Marginal efficiency of capital is defined as the rate of discount applied to annuities so that the current value of the capital asset and the returns expected from it during the life time of its service equals its supply price.



Following are the factors which can influence the rate of MEC in an economy.



Change in the Wage Rate
An increase in the wage rate results in the cost of production going up due to which the annuities will fall and hence the discount rate or MEC will have to be lowered so as to equate the supply price with the discounted annuities. Thus, MEC falls. Conversely, when the wage falls, cost of production also falls and thus the prospective annual yields, or annuities, go up and MEC also rises.

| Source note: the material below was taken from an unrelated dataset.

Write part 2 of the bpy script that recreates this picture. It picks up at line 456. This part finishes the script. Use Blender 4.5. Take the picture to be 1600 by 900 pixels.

Inventions and Innovations
Whenever there are inventions and / or innovations introduced by a firm, the MEC would be very high in the beginning due to non-availability of such technology in other firms. With the passage of time when such technology becomes available in other firms it results in a gradual fall in the MEC due to an increase in the output level.



Capital Accumulation
Capital accumulation means the addition of capital goods to the existing stock of capital assets in a country. When capital accumulation takes place in an industries the output supply of that industry increases in the market due to which price, of the product produced falls and with it the rate of profitability or MEC also falls. This is why Keynes says that there is always a regular decline in the MEC in a laissez-faire economy in the long-run.



Boom and Depression
Boom is the rise of economic activities in a country above the normal situation while a depression is just the opposite of it. During the boom period the general price level has a tendency to go up because the people are optimistic about future business and as a result the MEC rises and the investment level also increases. For the depression period, the situation would be just the opposite.



Change in the Rate of Taxes
An increase in the tax rate results in the cost of production to go up due to which the profit per unit of product fall or MEC becomes low. Conversely, when the tax is reduced the cost of production goes down which results in the profit prospects to increase and hence the MEC rises.



Growth of Population
An increase in population results in an increase in the demand for commodities due to which prices rise and as a result the MEC rises. If the population is merely stationary this would result in the MEC to remain constant or it may very well fall as well.



Territorial Expansion
As a result of territorial expansion, demand for commodities and services in the new territory would go up. For the country that has control over the new territory, it would lead to an increase in the country’s MEC; on the other hand, the country losing the territory would experience a fall in its MEC.